After they finished their job, it turns out that Henrik Vanger's knowledge about Wennerstrom was useless. Here again Salander, using her talents in hacking, finds all the evidence against Wennerstrom for Blomkvist who publishes the whole thing and Millennium finds back all the glory, a happy ending.

The only thing I don’t understand is why the book is named as it is. Salander is one of the main characters but the story is not about her. I think the name is a bit misleading.

I was a long story but so compelling that it was impossible to put down. Not at a single point did it lose its pace. And I am dying to read the sequels.

Saturday 1 December 2012

4:50 From Paddington by Agatha Christie

I picked this book randomly, without expecting much from it. I am not a big fan of Agatha Christie. I have read her Nemesis, Sparkling Cyanide and a couple others whose names I don’t remember. I found them good but not exceptionally engaging. I liked the character of Miss Marple from Nemesis but wasn’t a big fan of her. So when I picked this one, I thought it would be a good time pass but nothing too demanding (actually I am still having my exams). 

It turned out that I was wrong about this one. I have never written a review of a mystery novel before, so I apologize in advance for any spoilers.
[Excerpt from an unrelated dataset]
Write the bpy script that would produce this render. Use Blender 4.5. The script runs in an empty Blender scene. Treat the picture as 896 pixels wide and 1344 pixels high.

Its very hard to discuss this one without taking away all the fun but I will try.

This novel is composed of a chain of extremely uncommon circumstances. Really its hard to digest the fact that all of them occurred in the same story. First, an elderly lady Mrs. McGillycuddy (no offences to anybody, I spent some time enjoying the name, trying to pronounce it correctly.. I don’t think I succeeded though) witnesses a murder taking place in a train running parallel to hers. Now it was extraordinary how the window curtain of that murder-train flew at the right time in front of the right person because Mrs. McGillycuddy was going to visit her friend who was none other than Miss Jane Marple, the Nemesis, the old lady with remarkable detective instincts.

So Mrs. McGillycuddy, being a responsible citizen, reports the matter to the authorities. However, no evidence of any murder was found. Now Miss Marple, on her own, starts investigating the situation. She makes quite an effort in travelling back and forth in the train. She gathers some ideas about what might have happened. She has a theory that the dead body of the victim was buried in a house. She then engages Lucy Eyelesbarrow, who is a "professional domestician" to get a job at the house and find the body, which she manages quite soon. Personally, I think Lucy Eyelesbarrow was an odd character although intelligent and pretty and graceful and all that but somewhat out of place. I mean are there really "professional domesticians"in England. Its an odd occupation to choose.




Then begins the search for the murderer. Local police and Scotland Yard get involved. The investigation part is mind-boggling. There is a twist and a turn on literally every page. It was impossible to put it down. The extraordinary events never fail to happen. At last, the most unlikely and good-natured person turns out to be the murderer. This, I think, is Agatha Christie's favorite result of any investigation. I must say that the murderer was also exceptionally intelligent.

But the most ironical part is that after all the efforts by police, it was only a question of a witness identifying a criminal which was arranged by Miss Marple based on her knowledge of how human brain works.

I really like Miss Marple's character. I liked her from Nemesis and I like her more now. Its funny how she relates very different people and draw conclusions about them. How she places herself in their place and predict what they would do. She makes it all so simple by saying that all her capabilities come from knowledge of human nature. It sounds somewhat like Sherlock Holmes's "nothing is ever new" philosophy.